Now a good free market capitalist (and believe me I love John Stossel's reports, Milton Freidman etc.) would say that reason we don't have alternative energy is because it isn't cost competitive with oil, or gas. They'd be right I doubt that any of these will ever be competitive without subsidies until oil hits $250/barrel.
However there is a huge chicken and the egg problem, without economies of scale these techs won't even be competitive at $250/barrel. But because economics are so bad, and amount of capital required so large, no individual company can afford to make the investment knowing they will be losing money for years if not decades. So I very reluctantly conclude that alternative energy requires collective subsidy by all of us. AKA the incompetent government.
Frankly, I wish it was a simple as cutting taxes. Cutting tax rates is almost useless to break even or money losing companies, and lets face it profitable US manufacturing companies are pretty rare. ~75% of Intel chips are manufactured in US and 75% are sold outside of the countries and I believe Caterpillar does most of it manufacturing in the US and is also quite profitable same thing with Boeing. But I'd be surprised to find more than a dozen companies which have more than 20,000 manufacturing employees in the US and have been constantly profitable over the last twenty years, who would greatly benefit from lower taxes. I bet none are on the scale of FoxConn.
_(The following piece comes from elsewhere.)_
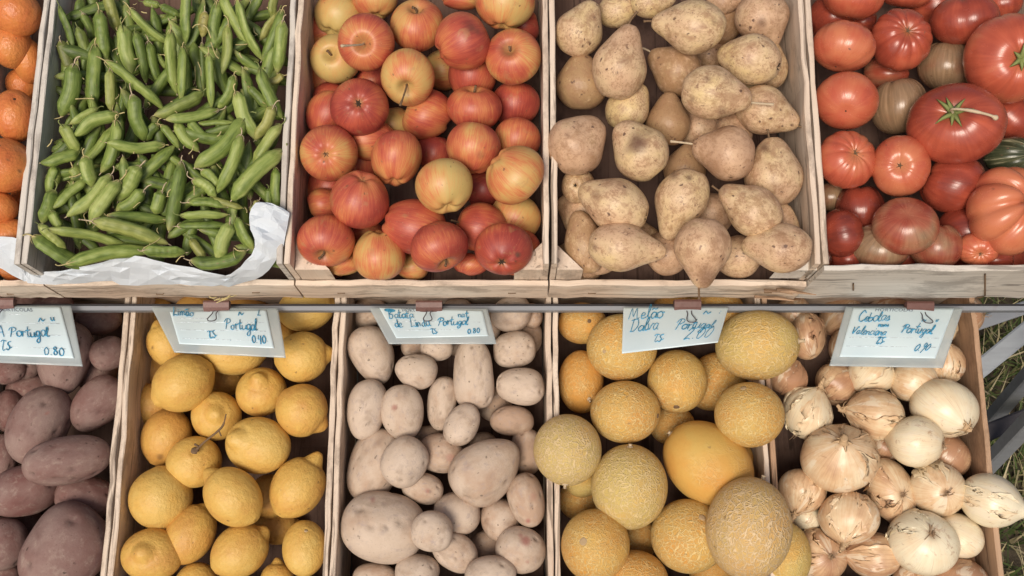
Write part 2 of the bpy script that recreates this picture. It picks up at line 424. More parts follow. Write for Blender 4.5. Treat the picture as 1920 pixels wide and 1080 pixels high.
def sh_lemon(it, nr, ns):
    P, T, F = sph_grid(nr, ns)
    z = -np.cos(P); r = np.sin(P)
    tip = it.get('tip', 1.0)
    g = np.exp(-(r / .30) ** 2) * (z > 0)
    zz = z * .92 + .27 * tip * g - .05 * np.exp(-(r / .10) ** 2) * (z > 0)
    gro = .05 * tip * np.exp(-((r - .42) / .10) ** 2) * (z > 0)
    zz = zz - gro
    zz = zz - .10 * np.exp(-(r / .26) ** 2) * (z < 0) * .7 + .06 * np.exp(-(r / .10) ** 2) * (z < 0)
    V, A = base(r, zz, T, P, F)
    A['pole'] = np.exp(-(r / .12) ** 2) * (z < 0)
    V[:, 0] += .10 * g * rng.uniform(-1, 1); V[:, 1] += .10 * g * rng.uniform(-1, 1)
    V, F, A = fin(V, F, A, .055, 2.6)
    return V, F, A, np.array([0, 0, 1.12]), np.array([0, 0, -.93])
def sh_potato(it, nr, ns):
    P, T, F = sph_grid(nr, ns)
    e = it.get('boxy', .92)
    sg = lambda a: np.sign(a) * np.abs(a) ** e
    r = sg(np.sin(P)); z = -sg(np.cos(P))
    V, A = base(r, z, T, P, F)
    tp = rng.uniform(-.13, .13) + it.get('taper', 0)
    V[:, :2] *= (1 + tp * z)[:, None]; V[:, 0] += rng.uniform(-.10, .10) * (z * z - .3)
    V[:, 1] *= .92
    V = V * (1 + lump(V, .11, 2.4) + lump(V, .03, 5))[:, None]
    eye = np.zeros(len(V)); U = V / np.linalg.norm(V, axis=1)[:, None]
    for _ in range(it.get('eyes', 7)):
        c = rng.normal(size=3); c /= np.linalg.norm(c)
        dd = U - c; dd -= np.outer(0 * dd[:, 0], c)
        q = np.exp(-((dd ** 2).sum(1)) / .0085)
        V = V * (1 - .095 * q)[:, None]; eye = np.maximum(eye, q ** 2.2)
    A['eye'] = eye
    V, F, A = fin(V, F, A)
    return V, F, A, np.array([0, 0, 1.]), np.array([0, 0, -1.])
def sh_melon(it, nr, ns):
    P, T, F = sph_grid(nr, ns)
    r = np.sin(P); z = -np.cos(P)
    zz = z * it.get('long', 1.0) - .03 * np.exp(-(r / .12) ** 2) * (z > 0)
    V, A = base(r, zz, T, P, F)
    A['pole'] = np.exp(-(r / .10) ** 2)
    V, F, A = fin(V, F, A, .022, 2.0)
    return V, F, A, np.array([0, 0, it.get('long', 1.0) * .97]), np.array([0, 0, -it.get('long', 1.0)])
def sh_onion(it, nr, ns):
    P, T, F = sph_grid(nr, ns)
    z = -np.cos(P); r = np.sin(P)
    g = np.exp(-(r / .26) ** 2) * (z > 0)
    n = it.get('neck', .13)
    zz = z * .93 + n * g - .05 * np.exp(-(r / .08) ** 2) * (z > 0)
    zz = zz + .07 * np.exp(-(r / .15) ** 2) * (z < 0)
    r = r * (1 - .09 * np.clip(z, 0, 1) ** 1.5)
    r = r * (1 + .004 * np.cos(9 * T + rng.uniform(0, 6)) + .004 * np.cos(14 * T + rng.uniform(0, 6)))
    V, A = base(r, zz, T, P, F)
    A['mer'][:, 2] = z
    A['pole'] = np.maximum(np.exp(-(r / .17) ** 2) * (z > 0), np.exp(-(r / .15) ** 2) * (z < 0))
    V = V * (1 + lump(V, .045, 2.2))[:, None]; it['grid'] = V.reshape(nr, ns, 3).copy()
    V, F, A = fin(V, F, A)
    return V, F, A, np.array([0, 0, .93 + n - .08]), np.array([0, 0, -.86])
SHAPE = dict(apple=sh_apple, pear=sh_pear, tomato=sh_tomato, orange=sh_orange, lemon=sh_lemon,
             redpotato=sh_potato, potato=sh_potato, melon=sh_melon, onion=sh_onion)
NAME = dict(apple='apple', pear='pear', tomato='tomato', orange='orange', lemon='lemon', redpotato='red_potato',
            potato='potato', melon='melon', onion='onion')
CAT = dict(apple='apple', pear='pear', tomato='tomato', orange='orange', lemon='lemon', redpotato='potato',
           potato='potato', melon='melon', onion='onion')
PROPS = dict(blush=.5, tint=0., russet=0., green=0., verdant=0., net=.5, pale=0., brown=0.)

def rot_to(d):
    """3x3 taking +z to d"""
    d = np.asarray(d, float); d /= np.linalg.norm(d)
    return np.array(Vector((0, 0, 1)).rotation_difference(Vector(d)).to_matrix())
def rotz(a): c, s = math.cos(a), math.sin(a); return np.array([[c, -s, 0], [s, c, 0], [0, 0, 1.]])
def view_basis(P):
    z = CAM - P; z /= np.linalg.norm(z)
    x = RT - (RT @ z) * z; x /= np.linalg.norm(x)
    return x, np.cross(z, x), z

def axis_of(it):
    if 'off' in it:                                  # where the pole sits on the visible face, in radii (photo y down)
        dx, dy = it['off']; q = dx * dx + dy * dy
        if q > .96: s = math.sqrt(.96 / q); dx *= s; dy *= s; q = .96
        v = np.array([dx, -dy, math.sqrt(1 - q)])
        return v if it.get('end', 's') == 's' else -v
    a = R_(it.get('dir', it['ang'])); t = R_(it.get('tilt', 0))
    return np.array([math.cos(a) * math.cos(t), math.sin(a) * math.cos(t), math.sin(t)])

def build(it, crate):
    k = it['k']; deep = it['L'] >= .9
    nr, ns = (30, 40) if deep else (46, 64)
    V, F, A, top, bot = SHAPE[k](it, nr, ns)
    M3 = rot_to(axis_of(it)) @ rotz(rng.uniform(0, 6.28))
    W = V @ M3.T
    al = R_(it['ang']); Rm = rotz(-al)
    Q = W @ Rm.T
    mn, mx = Q.min(0), Q.max(0); mid = (mn + mx) / 2; ext = (mx - mn) / 2
    s = it['P_scale']; sx, sy = it['a'] * s / ext[0], it['b'] * s / ext[1]
    S = np.diag([sx, sy, min(sx, sy) * .5 + max(sx, sy) * .5 if k not in ('pear', 'redpotato', 'potato', 'lemon') else sy])
    L3 = Rm.T @ S @ Rm; sh = Rm.T @ mid
    f = lambda X: (np.atleast_2d(X) @ M3.T - sh) @ L3.T      # unit shape -> local metres, view aligned
    Vl = f(V)
    mark = np.zeros(len(V))
    for (mx_, my_, mr, ms) in it.get('marks', ()):            # brown spots on the near face
        R0 = min(it['a'], it['b']) * s
        d = np.hypot(Vl[:, 0] - mx_ * R0, Vl[:, 1] + my_ * R0) / (mr * R0)
        d = d * (1 + lump(Vl / R0, .45, 9))
        mark = np.maximum(mark, ms * np.clip(1.5 - 1.2 * d, 0, 1) * (Vl[:, 2] > 0))
    A['mark'] = mark
    x, y, z = view_basis(it['C'])
    loc = Matrix(((x[0], y[0], z[0], it['C'][0]), (x[1], y[1], z[1], it['C'][1]), (x[2], y[2], z[2], it['C'][2]), (0, 0, 0, 1)))
    o = link(NAME[k], mesh_from(NAME[k], Vl, F, M[k], A), local=loc)
    for p, dv in PROPS.items():
        if p in it: o[p] = float(it[p] + (rng.uniform(-.06, .06) if p == 'tint' else 0))
        else: o[p] = float({'blush': .5, 'net': .5, 'tint': rng.uniform(-.07, .07)}.get(p, 0.))
    tag(o, it['label'], CAT[k], crate['group'])
    R0 = min(it['a'], it['b']) * s
    tp, bt = f(top)[0], f(bot)[0]
    dt = f(top + [0, 0, .1])[0] - tp; dt /= np.linalg.norm(dt)
    db = f(bot - [0, 0, .1])[0] - bt; db /= np.linalg.norm(db)
    parts(o, it, k, R0, tp, bt, dt, db, f, V, F, A)
    return o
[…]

My disagreement with Andy is the in relative importance of manufacturing job. Left unsaid in his article is this simple fact, manufacturer jobs like agricultural jobs at the turn of the 20th century are simply vanishing. The largest loser of manufacturing jobs in the last decade by far was China. Now some of these jobs moved to even cheaper countries like Vietnam, but most of the rest were lost to more efficient machinery and industrial robots. So I question given the inability of the government to get any industrial policy right is this the most important one for them to focus on.